Regardless of what you’re talking about — or who you’re speaking to  it’s important not only to respect others’ boundaries, but to take care of your own boundaries as well. If you’re unsure about whether or not to keep talking, ask, “Would you like to keep talking about this topic?” If you’ve gotten to a point where your own boundaries are being threatened, say, “I’m glad we were able to start this conversation, but I feel it is no longer productive, and I think we should stop talking about it for now.” 

 

REINFORCE IT WITH ACTION.

Actions speak louder than words, they say, and it really is true. You can talk yourself blue in the face about what you believe in, but if you don’t support those words with actions, it’s going to be much less likely that people will take you, and your beliefs, seriously.
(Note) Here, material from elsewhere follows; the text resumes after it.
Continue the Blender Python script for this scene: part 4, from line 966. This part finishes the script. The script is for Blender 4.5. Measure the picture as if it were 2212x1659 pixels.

Here a few ideas for how you can take positive action on your beliefs:

 

  • Donate to a cause that supports what you believe in
  • Volunteer for an organization you support
  • Share (legitimate, fact-based) information on social media
  • Offer to organize an event or fundraiser for a cause
  • Watch a film about the topic with someone who opposes it
  • Research the issue and consider new ways to offer help
  • Give (well-researched) books on issues you support to skeptics
  • Vote for the people who support what you believe
  • Call Senators / people in Congress and ask for change
  • Ask experts on the issues for ideas for how to help
  • Join local (or online) groups who share your beliefs
  • Read up on what others are saying (and gather facts!)
  • Shop at stores that uphold your beliefs (don't know? ask!)

 

It may seem like this action-taking isn’t a necessary step to talking about what you believe in, but it’s actually essential. Anyone can say they believe in anything, but to really have those beliefs heard (and have them matter), action is necessary. You might also want to see if you can have someone with opposing views take part in the action in some way. Sometimes people don’t realize what they believe until they see a situation for themselves.